Pandora’s box was not meant to be opened… just like her friend request was not meant to be accepted. Let it go.. ignore and be at peace.
typed while being zen-like and sitting in the lotus position or something… grasshopper
Ignore. That’s not being a dick, it’s just moving on.
Ignore and decline. You stand to gain nothing by telling her to fuck off, other than escalating the issue and having it take up more of your time.
Did she do something to deserve you being a dick to her? I mean, did you catch her blowing your dad and now she has the nerve to say “hi?”
I think ignoring her would be the most action necessary.
I also received a Facebook message this morning from an ex of 22 years past.
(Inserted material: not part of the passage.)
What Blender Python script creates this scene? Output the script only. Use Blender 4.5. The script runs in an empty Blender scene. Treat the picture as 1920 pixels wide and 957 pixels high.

She simply told me that she had owed me an apology for a very long time for how badly she had treated me. She wished me well and mentioned that she understood if I did not appreciate the intrusion. There was no friend request with it.
I wrote back that I had forgiven her many years ago, and I thanked her for giving me the opportunity to let her know.
Isn’t denial or ignoring private, anyway? I can delete my friends I added on a whim (because they clutter up my facebunch), and they aren’t notified.
I would just ignore it…no harm no foul.
I dated this girl about 8 years ago, she is a train wreck of a human and I left her for a reason. On top of my pure disinterest in her, her life, or anything else she wants to talk about I am now married and am not interested in Facebook for the purpose of hooking up with ex-girlfriends.
I guess I just felt sort of bad ignoring her since her life is such a mess, but like @Dr_C said, “Pandora’s box was not meant to be opened… just like her friend request was not meant to be accepted…”
Thanks everyone for your input!
It’s like answering the door or the phone. If you know who’s at the other end, and you don’t want to talk to them, then don’t pick up phone or answer the door. No rules say you have to let people intrude.
Haha. Just ignore it. Btw, facebook has totally copied twitter.
Back to the subject… I’d just ignore the friend request. It should let her know what’s really good.